Stop at the line containing "COL = S.collection": repeat exactly every line of the entries below from the first up to it, plus that line, with pictures omitted.

## begin

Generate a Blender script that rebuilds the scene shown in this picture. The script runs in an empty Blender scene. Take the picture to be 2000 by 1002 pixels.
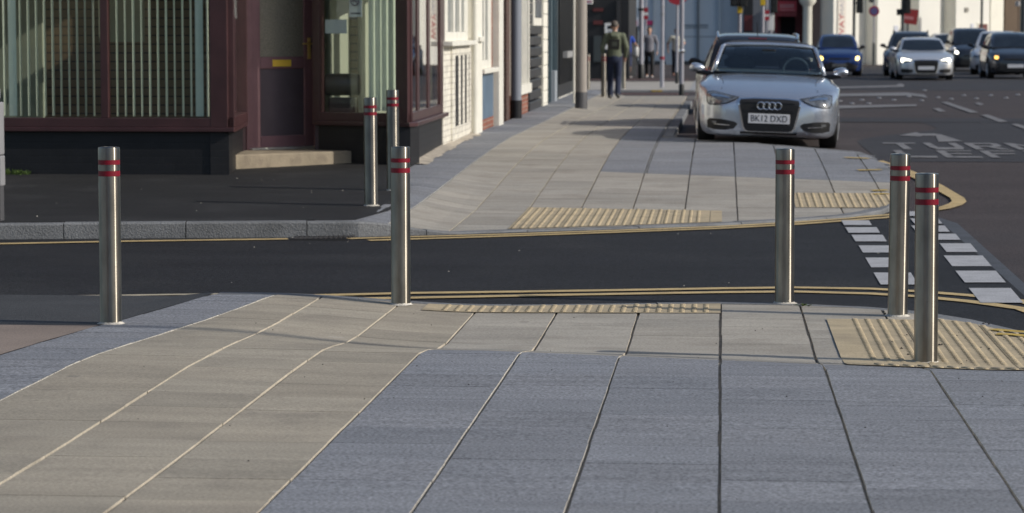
import bpy, bmesh, math, random
from mathutils import Vector, Matrix, geometry
from mathutils.bvhtree import BVHTree
R = math.radians
rnd = random.Random(7)
S = bpy.context.scene
COL = S.collection

# ------------------------------------------------------------------ camera
CAM_H, FPX = 1.6, 5200.0            # eye height, focal length in pixels of the 2000 px wide photograph
PITCH = math.atan(444 / FPX)
YAW = math.atan(411 / FPX * math.cos(PITCH))
cam_d = bpy.data.cameras.new("camera")
cam = bpy.data.objects.new("camera", cam_d); COL.objects.link(cam)
cam.location = (0, 0, CAM_H)
cam.rotation_euler = (R(90) - PITCH, 0, YAW)
cam_d.sensor_width = 36; cam_d.lens = 36 * FPX / 2000
cam_d.clip_start = 0.1; cam_d.clip_end = 2000
cam_d.dof.use_dof = True; cam_d.dof.focus_distance = 14.5
cam_d.dof.aperture_fstop = 5.0; cam_d.dof.aperture_blades = 8
S.camera = cam

# ------------------------------------------------------------------ light
SUN_EL, SUN_AZ = 30.0, 12.0           # azimuth: degrees from +X towards the camera side (-Y)
sdir = Vector((math.cos(R(SUN_EL)) * math.cos(R(SUN_AZ)), -math.cos(R(SUN_EL)) * math.sin(R(SUN_AZ)), math.sin(R(SUN_EL))))
w = bpy.data.worlds.new("World"); S.world = w; w.use_nodes = True
wn = w.node_tree.nodes; bg = wn["Background"]
sky = wn.new("ShaderNodeTexSky"); sky.sky_type = 'NISHITA'; sky.sun_disc = False
sky.sun_elevation = R(SUN_EL); sky.sun_rotation = R(90 + SUN_AZ)
sky.air_density = 1.0; sky.dust_density = 1.5; sky.ozone_density = 1.0
w.node_tree.links.new(sky.outputs[0], bg.inputs[0]); bg.inputs[1].default_value = 0.118
sun_d = bpy.data.lights.new("sun", 'SUN'); sun_d.energy = 3.45; sun_d.angle = R(0.55); sun_d.color = (1, 0.94, 0.85)
sun = bpy.data.objects.new("sun", sun_d); COL.objects.link(sun)
sun.rotation_euler = sdir.to_track_quat('Z', 'Y').to_euler(); sun.location = (20, 0, 20)
S.view_settings.view_transform = 'Standard'; S.view_settings.look = 'None'
S.view_settings.exposure = 0.06; S.view_settings.gamma = 1
S.view_settings.use_curve_mapping = False

# ------------------------------------------------------------------ pixel rays -> real points on the ground or on a wall
_r = Vector((math.cos(YAW), math.sin(YAW), 0)); _h = Vector((-math.sin(YAW), math.cos(YAW), 0))
_f = _h * math.cos(PITCH) - Vector((0, 0, 1)) * math.sin(PITCH)
_u = _h * math.sin(PITCH) + Vector((0, 0, 1)) * math.cos(PITCH)
C0 = Vector((0, 0, CAM_H))
def ray(px, py):
    return _f + _r * ((px - 1000) / FPX) + _u * ((501 - py) / FPX)
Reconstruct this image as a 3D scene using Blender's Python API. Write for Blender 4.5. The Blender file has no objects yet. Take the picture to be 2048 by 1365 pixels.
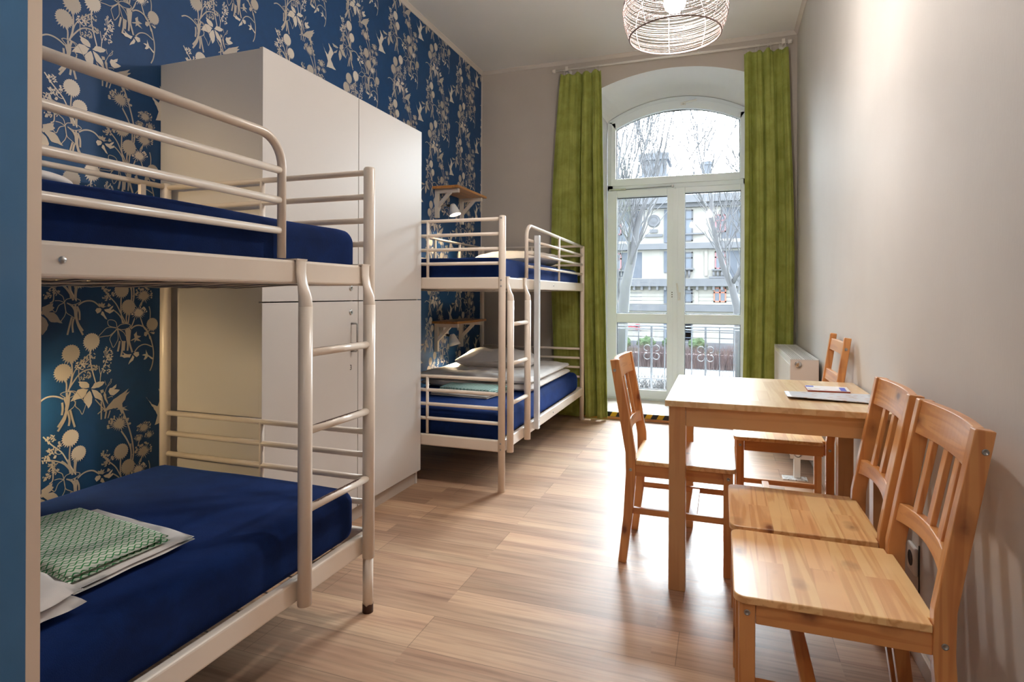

## end

- **Written answer**
Generate a Blender script that rebuilds the scene shown in this picture. The script runs in an empty Blender scene. Take the picture to be 2000 by 1002 pixels.
import bpy, bmesh, math, random
from mathutils import Vector, Matrix, geometry
from mathutils.bvhtree import BVHTree
R = math.radians
rnd = random.Random(7)
S = bpy.context.scene
COL = S.collection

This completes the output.